The RAF said applicants who meet the criteria are considered “purely on merit”.

Flt Lt Ben Plank, 30, who is based at Cottesmore in Leicestershire, will also be joining the display team from next year.

But both he and Flight Lieutenant Moore will start training with the Red Arrows in September.

Team leader of the Red Arrows, Wing Cdr Jas Hawker, said: "The short list of candidates to join the Red Arrows represents some of the very finest fast-jet pilots in the Royal Air Force.

The Red Arrows team is famous for its formation aerobatics
“Their skills, experience, dedication and enthusiasm are second to none. We are equally proud to be welcoming both pilots to the team and are looking forward to their arrival in September 2009.”

It is likely Flight Lieutenant Moore will fly at events such as the British Formula 1 Grand Prix, Great North Run in Newcastle and, in her final year with the team, at the London Olympics.

After joining the RAF in 1998, Ms Moore, who is originally from Lincolnshire, trained new pilots on the Hawk aircraft at RAF Valley in North Wales.

Flight Lieutenant Plank, from Worcestershire, joined the RAF in 2000.

He has also served as an instructor at RAF Valley and is currently on an operational tour with a Harrier squadron.

The USAF team had Major Samantha Weekes in the first video as lead solo.

I’m tempted to make some clever chauvanistic comment trying to be what I think is funny, but Maj Weekes is about fifty times better than me and any blokes I know so, for a change, I’ll shut up.

I’ve always thought that anything to do with driving is an area where women should be able to do as well as men as they’re as capable as men of operating machines and that activity doesn’t pit them directly against men as in contests such as football etc where men’s greater strength etc usually wins.

We had a few bloody good women race car drivers here a few decades ago and they deserved to go on to bigger and better things, but I suspect that they got nobbled by the boys as they disappeared.

Which I expect could be the problem for women pilots in the extra-macho areas of the armed services, so they have to be better than the blokes to get a look in.

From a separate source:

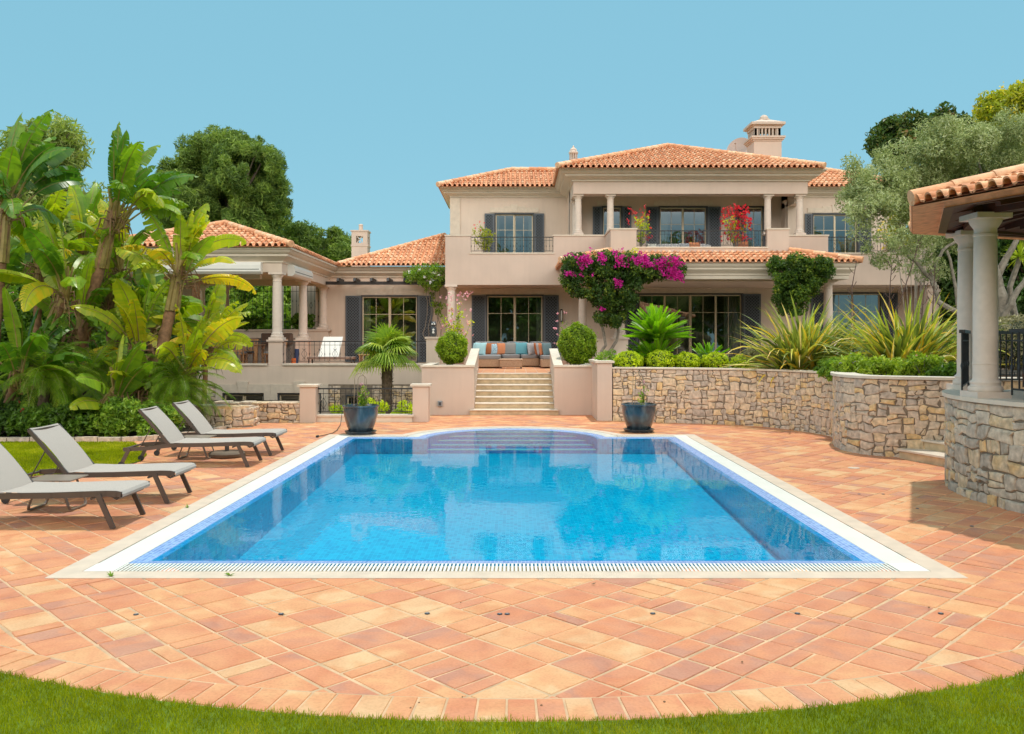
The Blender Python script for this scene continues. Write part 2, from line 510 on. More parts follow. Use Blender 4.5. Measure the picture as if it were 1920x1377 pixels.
ARC_C, ARC_R, ARC_W = (0.0, 11.38), 7.08, 0.27
P = 0.318
def hsh(i, j, k=0):
    return random.Random(i * 73856093 ^ j * 19349663 ^ k * 83492791).random()
def tile_quad(mb, u0, u1, v0, v1, rv, gap, seed):
    s = math.sqrt(0.5)
    rr = random.Random(seed)
    g2 = gap / 2
    c = []
    for (u, v) in ((u0+g2, v0+g2), (u1-g2, v0+g2), (u1-g2, v1-g2), (u0+g2, v1-g2)):
        u += rr.uniform(-.006, .006); v += rr.uniform(-.006, .006)
        c.append(((u - v) * s, (u + v) * s))
    cx = sum(p[0] for p in c) / 4; cy_ = sum(p[1] for p in c) / 4
    if not (-15.5 < cx < 13 and 3.5 < cy_ < 22.6): return
    if cx < -2.1 and cy_ > 20.2: return
    if cx < -9.5 and cy_ > 12.6: return
    if in_pool(cx, cy_, 0.16): return
    d = math.hypot(cx - ARC_C[0], cy_ - ARC_C[1])
    if cy_ < 11 and d > ARC_R - 0.02: return
    z = rr.uniform(-0.0015, 0.0015)
    k = 0.006
    vs = [(p[0], p[1], -0.006) for p in c]
    ins = [(p[0] + (cx - p[0]) * 0.03, p[1] + (cy_ - p[1]) * 0.03, z - 0.0005 + rr.uniform(-.001, .001)) for p in c]
    mid = [(p[0] + (cx - p[0]) * 0.008, p[1] + (cy_ - p[1]) * 0.008, -0.003) for p in c]
    fs = [(8, 9, 10, 11)]
    for q in range(4):
        fs.append((q, (q+1) % 4, 4 + (q+1) % 4, 4 + q)); fs.append((4 + q, 4 + (q+1) % 4, 8 + (q+1) % 4, 8 + q))
    mb.add(vs + mid + ins, fs, rv)
tm = MB()
# rows along v with varied widths, as laid by hand
vrow = -30.0; j = 0
vs_rows = []
v = 0.0
while v < 34:
    w = P * (1.0 if hsh(j, 5) > 0.14 else 0.62)
    vs_rows.append((v, v + w)); v += w; j += 1
s2 = math.sqrt(0.5)
us_rows = []
u = -12.0; i = 0
while u < 27:
    w = P * (1.0 if hsh(i, 9) > 0.16 else 0.56)
    us_rows.append((u, u + w)); u += w; i += 1
def tone(i, j, k, small):
    q = hsh(i, j, k + 11)
    if small: return min(0.6, q * 0.45) if q < 0.75 else q * 0.8
    return q ** 0.85 * 0.95 if q < 0.93 else 1.0
for j, (v0, v1) in enumerate(vs_rows):
    off = (hsh(j, 77) - 0.5) * 0.06
    for i, (u0, u1) in enumerate(us_rows):
        cu, cv = (u0 + u1) / 2, (v0 + v1) / 2
        x, y = (cu - cv) * s2, (cu + cv) * s2
        if y < 3 or y > 23.5 or abs(x) > 16: continue
        h = hsh(i, j, 3)
        small = (v1 - v0) < 0.25 or (u1 - u0) < 0.25
        if h < 0.10 and not small:
            c = u0 + (u1 - u0) * (0.38 if h < .05 else .62)
            tile_quad(tm, u0, c, v0, v1, tone(i, j, 0, True), 0.02, (i, j, 1).__hash__())
            tile_quad(tm, c, u1, v0, v1, tone(i, j, 1, False), 0.02, (i, j, 2).__hash__())
        elif h < 0.17 and not small:
            c = v0 + (v1 - v0) * (0.36 if h < .135 else .6)
            tile_quad(tm, u0, u1, v0, c, tone(i, j, 0, True), 0.02, (i, j, 3).__hash__())
            tile_quad(tm, u0, u1, c, v1, tone(i, j, 1, False), 0.02, (i, j, 4).__hash__())
        else:
            tile_quad(tm, u0, u1, v0, v1, tone(i, j, 0, small), 0.02, (i, j, 5).__hash__())
struct(tm, 'pool_deck', TERRA)

# curved border course
bb = MB(); bt = MB()
n = 300
a0, a1 = R(-168), R(-12)
for k in range(n):
    t0 = a0 + (a1 - a0) * k / n; t1 = a0 + (a1 - a0) * (k + 1) / n
    q = []
    for (rad, t) in ((ARC_R - ARC_W - .012, t0), (ARC_R + .02, t0), (ARC_R + .02, t1), (ARC_R - ARC_W - .012, t1)):
        q.append((ARC_C[0] + rad * math.cos(t), ARC_C[1] + rad * math.sin(t), 0.0028))
    bb.add(q, [(0, 1, 2, 3)])
struct(bb, 'deck_border_bed', GROUT)
t = a0; k = 0
while t < a1:
    w = (0.155 + 0.03 * (hsh(k, 1) - .5)) / ARC_R
    q = []; top = []
    gp = 0.006 / ARC_R
    j1 = (hsh(k, 2) - .5) * .01; j2 = (hsh(k, 3) - .5) * .01
    for (rad, tt) in ((ARC_R - ARC_W + .004 + j1, t + gp), (ARC_R + j2, t + gp * 1.3), (ARC_R + j2, t + w - gp), (ARC_R - ARC_W + .004 + j1, t + w - gp)):
        q.append((ARC_C[0] + rad * math.cos(tt), ARC_C[1] + rad * math.sin(tt), 0.002))
    cx = sum(p[0] for p in q) / 4; cy_ = sum(p[1] for p in q) / 4
    z = 0.008 + (hsh(k, 4) - .5) * .003
    top = [(p[0] + (cx - p[0]) * .035, p[1] + (cy_ - p[1]) * .035, z) for p in q]
    fs = [(4, 5, 6, 7)] + [(m_, (m_+1) % 4, 4 + (m_+1) % 4, 4 + m_) for m_ in range(4)]
    bt.add(q + top, fs, 0.12 + 0.88 * hsh(k, 8))
    t += w; k += 1
struct(bt, 'deck_border', TERRA)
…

Yet women pilots were a critical part of Allied ferry and other non-combat services in WWII and flew just about every Allied aircraft ever built, while Soviet female pilots did as well as any men in combat, so there is no reason why women should be excluded from those areas.

As long as they’re not captured by an enemy of unrefined sensibilities.

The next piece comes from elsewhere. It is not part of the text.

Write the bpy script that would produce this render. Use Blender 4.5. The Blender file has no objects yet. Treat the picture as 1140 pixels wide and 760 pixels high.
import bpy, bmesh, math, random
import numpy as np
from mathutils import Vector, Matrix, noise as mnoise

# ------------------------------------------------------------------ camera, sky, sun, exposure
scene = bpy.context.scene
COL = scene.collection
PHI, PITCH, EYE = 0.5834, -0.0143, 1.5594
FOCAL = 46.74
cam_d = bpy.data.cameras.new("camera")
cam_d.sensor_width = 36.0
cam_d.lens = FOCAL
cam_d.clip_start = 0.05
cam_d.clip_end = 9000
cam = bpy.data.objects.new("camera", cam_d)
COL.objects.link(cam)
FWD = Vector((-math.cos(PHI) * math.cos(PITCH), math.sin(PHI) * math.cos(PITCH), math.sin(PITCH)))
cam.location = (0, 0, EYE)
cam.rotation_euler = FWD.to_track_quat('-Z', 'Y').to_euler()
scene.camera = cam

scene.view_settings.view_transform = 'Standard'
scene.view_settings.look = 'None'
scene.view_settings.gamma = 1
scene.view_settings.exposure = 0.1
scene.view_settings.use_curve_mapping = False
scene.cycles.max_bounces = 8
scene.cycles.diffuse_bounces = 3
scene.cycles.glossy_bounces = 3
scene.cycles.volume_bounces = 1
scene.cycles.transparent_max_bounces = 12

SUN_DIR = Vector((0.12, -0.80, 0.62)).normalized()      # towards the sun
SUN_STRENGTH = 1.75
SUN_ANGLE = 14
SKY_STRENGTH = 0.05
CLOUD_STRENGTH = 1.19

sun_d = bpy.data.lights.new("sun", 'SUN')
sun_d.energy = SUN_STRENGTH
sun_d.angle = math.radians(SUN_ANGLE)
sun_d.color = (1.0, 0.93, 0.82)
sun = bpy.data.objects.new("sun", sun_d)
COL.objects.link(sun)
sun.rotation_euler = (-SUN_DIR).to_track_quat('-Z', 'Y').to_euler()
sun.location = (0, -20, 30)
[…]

Very wise, chauvanism might be self-defeating when remarking about a woman like her.

I’ve always thought that anything to do with driving is an area where women should be able to do as well as men as they’re as capable as men of operating machines and that activity doesn’t pit them directly against men as in contests such as football etc where men’s greater strength etc usually wins.
We had a few bloody good women race car drivers here a few decades ago and they deserved to go on to bigger and better things, but I suspect that they got nobbled by the boys as they disappeared.

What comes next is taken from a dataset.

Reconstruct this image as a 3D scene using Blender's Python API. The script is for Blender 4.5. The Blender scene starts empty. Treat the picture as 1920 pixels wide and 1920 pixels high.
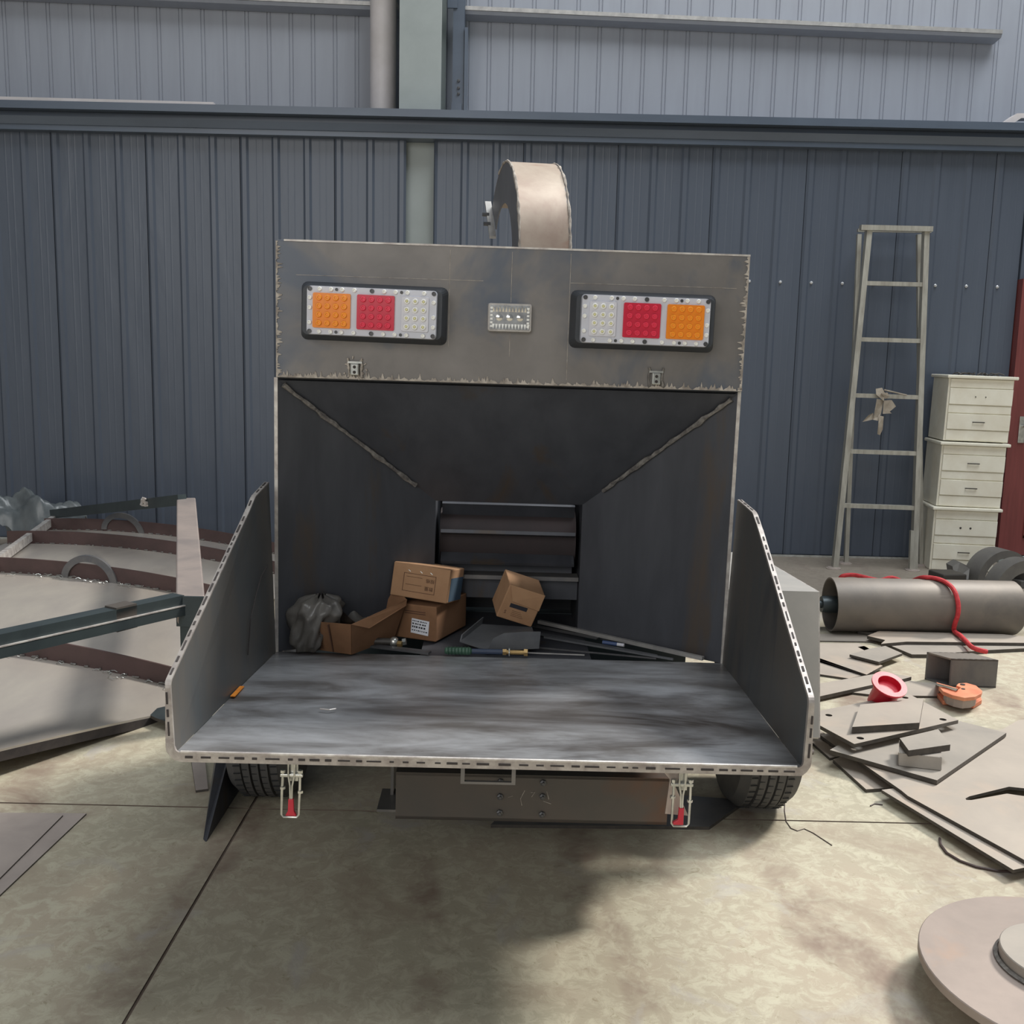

At the turn of the 20th Century, women played football and universally took more at the gate than any male team. So much so, that the F.A. banned them from playing at any of their venues, which pretty much put an end to female soccer on that scale.

Yet women pilots were a critical part of Allied ferry and other non-combat services in WWII and flew just about every Allied aircraft ever built, while Soviet female pilots did as well as any men in combat, so there is no reason why women should be excluded from those areas.

As long as they’re not captured by an enemy of unrefined sensibilities.

Those women were very much a part of the unsung heroes.

That is all news to me, coming as I do from a nation where football is played mostly with the hands.

Could you expand on it, or provide links?

I saw a TV history docu about this about 20 years ago, but here’s something:

One women’s soccer match drew a crowd of 53,000, which sparked the hurt egos of the men-driven Football Association, banning women’s soccer from their pitches (and since most of the pitches in England were under the FA’s watch at that time, this basically meant Hasta la vista to women’s soccer).